Your goal:
Look in the material below for the line with "Write part 3" and the line with "m = MB(); m.tube([(0, 0, -.032), (0, 0, -.022)], .13, 20);", then set down exactly those two lines and all lines between, nothing more.

━━ Input rows

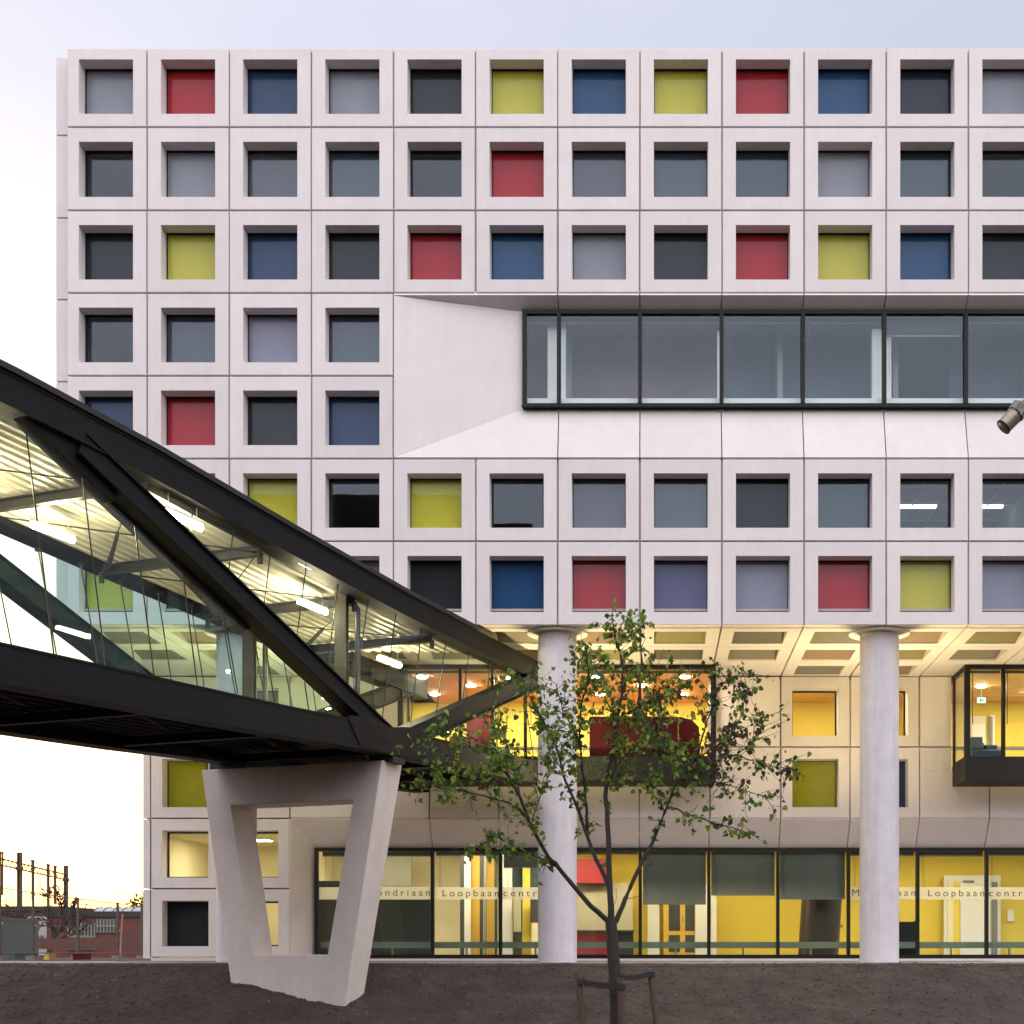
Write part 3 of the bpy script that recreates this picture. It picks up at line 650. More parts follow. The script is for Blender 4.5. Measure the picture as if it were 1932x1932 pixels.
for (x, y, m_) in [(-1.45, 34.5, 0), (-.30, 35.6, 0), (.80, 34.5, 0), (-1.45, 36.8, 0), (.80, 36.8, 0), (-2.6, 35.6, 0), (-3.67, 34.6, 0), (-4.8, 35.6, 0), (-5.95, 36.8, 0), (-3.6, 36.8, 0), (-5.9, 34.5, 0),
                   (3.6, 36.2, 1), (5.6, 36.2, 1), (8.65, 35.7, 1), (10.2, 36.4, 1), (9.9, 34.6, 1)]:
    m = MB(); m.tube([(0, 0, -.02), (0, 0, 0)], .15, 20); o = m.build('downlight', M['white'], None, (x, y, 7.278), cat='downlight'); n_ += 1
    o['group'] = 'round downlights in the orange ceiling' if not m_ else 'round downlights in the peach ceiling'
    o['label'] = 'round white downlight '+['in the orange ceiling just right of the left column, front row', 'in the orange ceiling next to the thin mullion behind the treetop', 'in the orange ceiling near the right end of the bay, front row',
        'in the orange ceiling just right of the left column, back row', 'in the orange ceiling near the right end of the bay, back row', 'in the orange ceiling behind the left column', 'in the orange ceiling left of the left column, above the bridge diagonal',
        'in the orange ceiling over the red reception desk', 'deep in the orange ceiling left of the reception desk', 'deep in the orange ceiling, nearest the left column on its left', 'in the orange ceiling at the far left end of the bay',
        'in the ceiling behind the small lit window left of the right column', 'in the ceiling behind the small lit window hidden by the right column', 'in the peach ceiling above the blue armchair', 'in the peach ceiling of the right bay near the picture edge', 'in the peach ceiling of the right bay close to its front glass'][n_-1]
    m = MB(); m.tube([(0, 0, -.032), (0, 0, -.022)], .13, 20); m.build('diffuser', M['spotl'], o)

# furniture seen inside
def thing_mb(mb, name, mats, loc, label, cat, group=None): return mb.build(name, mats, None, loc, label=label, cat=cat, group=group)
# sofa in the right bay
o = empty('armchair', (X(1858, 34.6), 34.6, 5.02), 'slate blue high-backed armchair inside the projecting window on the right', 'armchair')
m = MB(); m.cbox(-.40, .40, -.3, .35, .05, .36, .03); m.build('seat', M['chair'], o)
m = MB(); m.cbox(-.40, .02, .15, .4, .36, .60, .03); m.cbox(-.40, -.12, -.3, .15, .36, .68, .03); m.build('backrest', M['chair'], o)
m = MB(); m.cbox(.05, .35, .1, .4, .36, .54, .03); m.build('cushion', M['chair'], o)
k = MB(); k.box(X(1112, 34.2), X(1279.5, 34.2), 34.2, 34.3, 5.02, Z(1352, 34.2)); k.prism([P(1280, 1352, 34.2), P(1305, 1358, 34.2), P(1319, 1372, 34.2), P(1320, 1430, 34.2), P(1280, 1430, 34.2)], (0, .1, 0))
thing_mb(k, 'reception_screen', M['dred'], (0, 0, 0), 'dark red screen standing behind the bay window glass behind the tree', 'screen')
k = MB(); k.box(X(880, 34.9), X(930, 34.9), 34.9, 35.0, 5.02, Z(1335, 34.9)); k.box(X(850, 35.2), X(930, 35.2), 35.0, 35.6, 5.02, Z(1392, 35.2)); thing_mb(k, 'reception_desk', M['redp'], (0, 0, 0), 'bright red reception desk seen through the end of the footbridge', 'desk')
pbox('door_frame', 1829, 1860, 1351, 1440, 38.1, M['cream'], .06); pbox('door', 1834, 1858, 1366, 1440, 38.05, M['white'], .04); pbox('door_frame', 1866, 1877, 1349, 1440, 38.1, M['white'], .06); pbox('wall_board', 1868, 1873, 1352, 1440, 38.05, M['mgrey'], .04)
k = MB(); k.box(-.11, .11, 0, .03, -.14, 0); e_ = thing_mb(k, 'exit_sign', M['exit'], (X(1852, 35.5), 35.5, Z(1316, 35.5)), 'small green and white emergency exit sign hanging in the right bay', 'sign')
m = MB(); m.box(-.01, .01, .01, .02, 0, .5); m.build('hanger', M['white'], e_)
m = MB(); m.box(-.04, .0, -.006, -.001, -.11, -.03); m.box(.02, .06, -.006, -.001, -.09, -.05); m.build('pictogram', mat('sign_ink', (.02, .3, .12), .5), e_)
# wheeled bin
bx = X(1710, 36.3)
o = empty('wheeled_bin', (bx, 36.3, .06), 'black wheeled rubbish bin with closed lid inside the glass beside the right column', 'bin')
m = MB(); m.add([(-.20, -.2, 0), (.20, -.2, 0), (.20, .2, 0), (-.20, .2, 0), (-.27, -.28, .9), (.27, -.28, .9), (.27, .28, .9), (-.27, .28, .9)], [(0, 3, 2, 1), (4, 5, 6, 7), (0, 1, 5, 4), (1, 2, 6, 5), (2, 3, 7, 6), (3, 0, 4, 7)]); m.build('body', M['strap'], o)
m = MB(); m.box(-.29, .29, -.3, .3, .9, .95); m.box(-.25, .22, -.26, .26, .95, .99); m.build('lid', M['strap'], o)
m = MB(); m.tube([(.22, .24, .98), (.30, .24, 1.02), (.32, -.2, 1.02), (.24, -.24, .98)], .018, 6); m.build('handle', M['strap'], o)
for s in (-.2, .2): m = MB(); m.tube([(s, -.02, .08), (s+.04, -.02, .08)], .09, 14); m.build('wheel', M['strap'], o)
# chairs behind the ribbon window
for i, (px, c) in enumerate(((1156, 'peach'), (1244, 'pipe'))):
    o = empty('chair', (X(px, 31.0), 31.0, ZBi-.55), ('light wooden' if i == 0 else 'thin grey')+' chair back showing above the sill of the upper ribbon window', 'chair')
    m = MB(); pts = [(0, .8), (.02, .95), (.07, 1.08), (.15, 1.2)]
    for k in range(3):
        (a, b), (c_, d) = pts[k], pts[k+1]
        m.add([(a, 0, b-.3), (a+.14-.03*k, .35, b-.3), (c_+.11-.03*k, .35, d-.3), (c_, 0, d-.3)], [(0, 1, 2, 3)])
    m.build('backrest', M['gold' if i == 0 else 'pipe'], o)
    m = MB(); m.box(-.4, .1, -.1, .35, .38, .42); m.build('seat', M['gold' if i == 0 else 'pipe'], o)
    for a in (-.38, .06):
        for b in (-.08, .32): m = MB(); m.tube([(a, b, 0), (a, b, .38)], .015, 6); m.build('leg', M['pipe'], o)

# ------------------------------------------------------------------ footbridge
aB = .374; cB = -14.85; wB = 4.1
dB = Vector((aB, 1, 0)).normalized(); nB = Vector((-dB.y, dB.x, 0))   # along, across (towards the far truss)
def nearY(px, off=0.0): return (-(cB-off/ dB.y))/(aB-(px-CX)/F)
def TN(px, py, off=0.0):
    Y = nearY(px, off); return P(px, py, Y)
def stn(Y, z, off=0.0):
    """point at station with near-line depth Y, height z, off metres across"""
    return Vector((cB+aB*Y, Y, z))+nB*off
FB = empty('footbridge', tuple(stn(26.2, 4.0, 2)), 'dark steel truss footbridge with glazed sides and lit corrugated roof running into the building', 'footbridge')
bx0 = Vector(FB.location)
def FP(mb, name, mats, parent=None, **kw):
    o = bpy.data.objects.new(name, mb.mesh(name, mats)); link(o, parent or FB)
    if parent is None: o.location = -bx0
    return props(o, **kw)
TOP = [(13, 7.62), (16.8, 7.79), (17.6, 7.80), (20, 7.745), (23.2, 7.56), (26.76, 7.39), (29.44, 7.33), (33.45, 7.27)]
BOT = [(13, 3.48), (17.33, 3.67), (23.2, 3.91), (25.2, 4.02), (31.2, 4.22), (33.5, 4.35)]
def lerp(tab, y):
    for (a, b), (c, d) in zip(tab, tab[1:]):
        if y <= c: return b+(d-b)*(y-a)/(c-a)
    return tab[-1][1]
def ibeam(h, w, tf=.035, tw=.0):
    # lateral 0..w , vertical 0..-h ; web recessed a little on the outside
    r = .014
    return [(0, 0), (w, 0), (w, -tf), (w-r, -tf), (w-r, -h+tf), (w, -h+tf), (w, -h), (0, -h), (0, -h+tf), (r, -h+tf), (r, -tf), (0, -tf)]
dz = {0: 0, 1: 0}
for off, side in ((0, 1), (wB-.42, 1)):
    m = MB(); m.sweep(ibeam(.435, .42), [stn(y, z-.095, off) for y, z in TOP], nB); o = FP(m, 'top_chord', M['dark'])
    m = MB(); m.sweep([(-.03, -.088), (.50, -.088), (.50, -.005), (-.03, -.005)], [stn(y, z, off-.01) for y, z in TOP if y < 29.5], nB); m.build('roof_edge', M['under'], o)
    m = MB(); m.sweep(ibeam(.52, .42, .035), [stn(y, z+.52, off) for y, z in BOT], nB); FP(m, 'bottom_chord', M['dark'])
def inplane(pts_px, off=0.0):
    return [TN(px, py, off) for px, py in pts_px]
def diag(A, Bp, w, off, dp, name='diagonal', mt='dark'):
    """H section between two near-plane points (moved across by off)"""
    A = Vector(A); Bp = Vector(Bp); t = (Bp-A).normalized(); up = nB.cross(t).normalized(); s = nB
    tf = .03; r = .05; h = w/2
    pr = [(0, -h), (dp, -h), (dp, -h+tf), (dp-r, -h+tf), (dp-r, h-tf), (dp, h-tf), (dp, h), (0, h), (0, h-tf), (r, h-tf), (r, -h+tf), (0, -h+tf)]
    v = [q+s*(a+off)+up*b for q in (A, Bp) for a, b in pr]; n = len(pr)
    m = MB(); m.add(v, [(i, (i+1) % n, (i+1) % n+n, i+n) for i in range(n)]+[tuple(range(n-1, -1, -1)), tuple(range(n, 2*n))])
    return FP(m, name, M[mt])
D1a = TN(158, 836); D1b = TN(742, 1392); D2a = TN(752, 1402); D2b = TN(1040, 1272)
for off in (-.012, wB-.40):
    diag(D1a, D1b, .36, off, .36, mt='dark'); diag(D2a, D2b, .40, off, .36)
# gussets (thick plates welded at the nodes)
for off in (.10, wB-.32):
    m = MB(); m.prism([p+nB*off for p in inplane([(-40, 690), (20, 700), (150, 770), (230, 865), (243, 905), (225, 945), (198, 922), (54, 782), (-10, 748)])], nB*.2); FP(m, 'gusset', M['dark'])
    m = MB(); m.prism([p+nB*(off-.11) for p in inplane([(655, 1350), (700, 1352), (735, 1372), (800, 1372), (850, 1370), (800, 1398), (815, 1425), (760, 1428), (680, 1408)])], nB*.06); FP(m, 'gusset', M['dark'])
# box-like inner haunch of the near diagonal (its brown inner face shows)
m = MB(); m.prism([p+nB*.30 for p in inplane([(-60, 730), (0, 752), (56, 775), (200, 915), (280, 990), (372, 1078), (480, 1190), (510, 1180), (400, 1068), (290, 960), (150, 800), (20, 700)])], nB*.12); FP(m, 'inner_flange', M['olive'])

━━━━
━━ Input rows

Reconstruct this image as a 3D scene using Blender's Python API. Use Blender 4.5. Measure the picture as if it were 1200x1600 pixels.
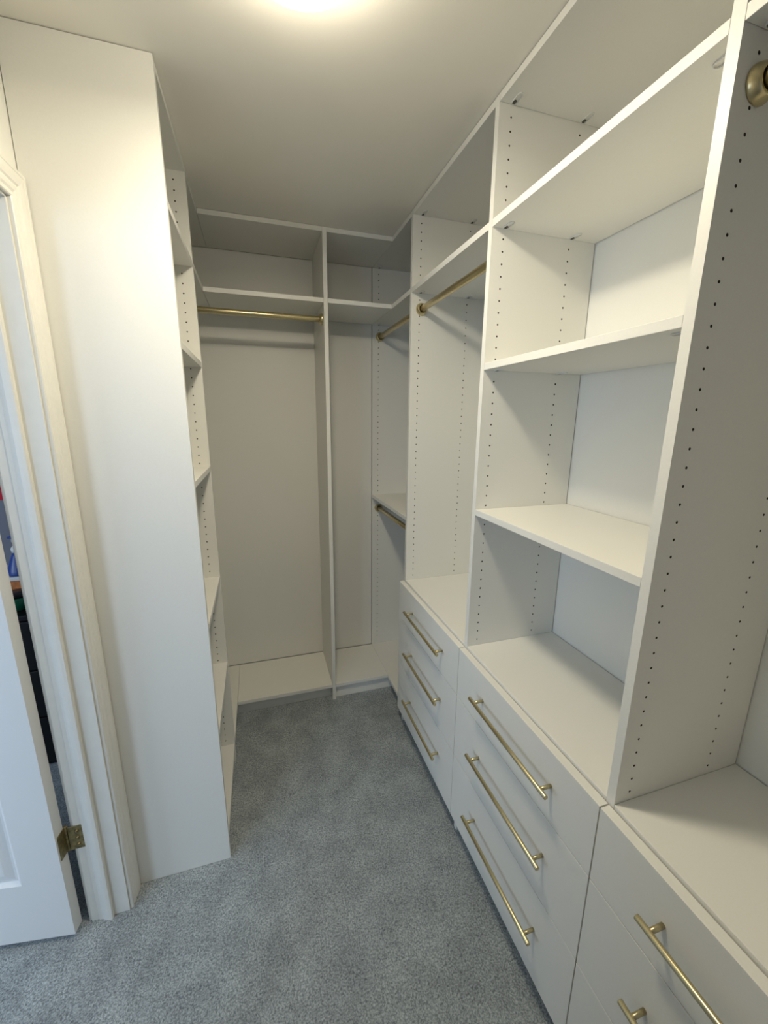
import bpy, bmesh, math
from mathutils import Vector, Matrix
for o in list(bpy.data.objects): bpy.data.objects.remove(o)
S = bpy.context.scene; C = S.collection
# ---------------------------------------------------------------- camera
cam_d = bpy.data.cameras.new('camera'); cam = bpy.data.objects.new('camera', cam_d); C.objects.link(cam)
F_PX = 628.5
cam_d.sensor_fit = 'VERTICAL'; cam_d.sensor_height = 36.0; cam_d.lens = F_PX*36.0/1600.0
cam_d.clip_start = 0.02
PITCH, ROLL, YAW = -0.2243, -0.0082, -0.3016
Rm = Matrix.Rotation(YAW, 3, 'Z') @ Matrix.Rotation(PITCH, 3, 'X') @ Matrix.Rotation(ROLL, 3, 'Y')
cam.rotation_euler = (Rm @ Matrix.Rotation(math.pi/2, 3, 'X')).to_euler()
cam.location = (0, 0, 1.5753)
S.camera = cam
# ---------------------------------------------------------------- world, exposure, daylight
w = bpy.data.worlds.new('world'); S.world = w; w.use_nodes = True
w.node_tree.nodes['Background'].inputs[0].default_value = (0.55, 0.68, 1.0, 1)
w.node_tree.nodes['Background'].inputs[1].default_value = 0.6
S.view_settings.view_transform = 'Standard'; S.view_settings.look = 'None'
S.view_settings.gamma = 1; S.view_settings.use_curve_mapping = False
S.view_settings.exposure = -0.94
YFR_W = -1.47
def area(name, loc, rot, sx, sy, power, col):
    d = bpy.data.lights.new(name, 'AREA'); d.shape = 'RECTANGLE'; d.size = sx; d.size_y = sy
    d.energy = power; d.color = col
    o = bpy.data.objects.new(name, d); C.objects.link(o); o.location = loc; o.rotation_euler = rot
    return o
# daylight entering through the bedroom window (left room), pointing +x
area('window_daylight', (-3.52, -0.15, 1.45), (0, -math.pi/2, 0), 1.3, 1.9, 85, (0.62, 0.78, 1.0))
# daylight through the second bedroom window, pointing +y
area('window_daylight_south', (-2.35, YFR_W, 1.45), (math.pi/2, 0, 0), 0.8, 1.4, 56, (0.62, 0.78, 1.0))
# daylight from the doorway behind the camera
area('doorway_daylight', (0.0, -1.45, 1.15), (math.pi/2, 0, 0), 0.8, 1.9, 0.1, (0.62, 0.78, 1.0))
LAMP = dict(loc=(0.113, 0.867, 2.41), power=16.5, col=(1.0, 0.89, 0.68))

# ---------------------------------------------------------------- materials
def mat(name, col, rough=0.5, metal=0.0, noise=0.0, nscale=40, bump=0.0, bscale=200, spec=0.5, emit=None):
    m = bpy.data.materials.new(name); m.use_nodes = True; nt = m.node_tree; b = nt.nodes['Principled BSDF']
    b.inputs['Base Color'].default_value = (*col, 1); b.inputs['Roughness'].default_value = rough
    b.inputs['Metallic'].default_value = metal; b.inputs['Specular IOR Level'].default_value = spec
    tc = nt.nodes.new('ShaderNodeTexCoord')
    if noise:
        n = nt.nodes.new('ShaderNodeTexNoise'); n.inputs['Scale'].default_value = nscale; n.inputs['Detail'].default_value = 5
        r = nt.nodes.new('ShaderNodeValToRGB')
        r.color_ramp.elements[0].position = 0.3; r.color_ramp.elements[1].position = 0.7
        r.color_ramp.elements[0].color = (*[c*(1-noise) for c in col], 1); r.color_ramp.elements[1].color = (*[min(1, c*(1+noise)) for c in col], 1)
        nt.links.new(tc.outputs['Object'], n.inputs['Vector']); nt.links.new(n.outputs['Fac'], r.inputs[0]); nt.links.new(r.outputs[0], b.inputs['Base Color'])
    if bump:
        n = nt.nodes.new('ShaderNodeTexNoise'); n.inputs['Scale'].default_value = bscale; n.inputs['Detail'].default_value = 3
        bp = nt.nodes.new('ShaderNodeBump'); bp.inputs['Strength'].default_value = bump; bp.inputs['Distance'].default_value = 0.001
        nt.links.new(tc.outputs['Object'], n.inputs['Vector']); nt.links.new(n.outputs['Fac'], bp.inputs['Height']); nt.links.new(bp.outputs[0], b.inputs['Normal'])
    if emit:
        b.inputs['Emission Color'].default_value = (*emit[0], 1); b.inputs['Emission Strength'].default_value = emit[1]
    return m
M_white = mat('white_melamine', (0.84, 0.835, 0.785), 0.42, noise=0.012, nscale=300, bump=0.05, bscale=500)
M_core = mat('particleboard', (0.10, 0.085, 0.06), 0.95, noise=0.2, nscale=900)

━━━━

Exercise answer:
Write part 3 of the bpy script that recreates this picture. It picks up at line 650. More parts follow. The script is for Blender 4.5. Measure the picture as if it were 1932x1932 pixels.
for (x, y, m_) in [(-1.45, 34.5, 0), (-.30, 35.6, 0), (.80, 34.5, 0), (-1.45, 36.8, 0), (.80, 36.8, 0), (-2.6, 35.6, 0), (-3.67, 34.6, 0), (-4.8, 35.6, 0), (-5.95, 36.8, 0), (-3.6, 36.8, 0), (-5.9, 34.5, 0),
                   (3.6, 36.2, 1), (5.6, 36.2, 1), (8.65, 35.7, 1), (10.2, 36.4, 1), (9.9, 34.6, 1)]:
    m = MB(); m.tube([(0, 0, -.02), (0, 0, 0)], .15, 20); o = m.build('downlight', M['white'], None, (x, y, 7.278), cat='downlight'); n_ += 1
    o['group'] = 'round downlights in the orange ceiling' if not m_ else 'round downlights in the peach ceiling'
    o['label'] = 'round white downlight '+['in the orange ceiling just right of the left column, front row', 'in the orange ceiling next to the thin mullion behind the treetop', 'in the orange ceiling near the right end of the bay, front row',
        'in the orange ceiling just right of the left column, back row', 'in the orange ceiling near the right end of the bay, back row', 'in the orange ceiling behind the left column', 'in the orange ceiling left of the left column, above the bridge diagonal',
        'in the orange ceiling over the red reception desk', 'deep in the orange ceiling left of the reception desk', 'deep in the orange ceiling, nearest the left column on its left', 'in the orange ceiling at the far left end of the bay',
        'in the ceiling behind the small lit window left of the right column', 'in the ceiling behind the small lit window hidden by the right column', 'in the peach ceiling above the blue armchair', 'in the peach ceiling of the right bay near the picture edge', 'in the peach ceiling of the right bay close to its front glass'][n_-1]
    m = MB(); m.tube([(0, 0, -.032), (0, 0, -.022)], .13, 20); m.build('diffuser', M['spotl'], o)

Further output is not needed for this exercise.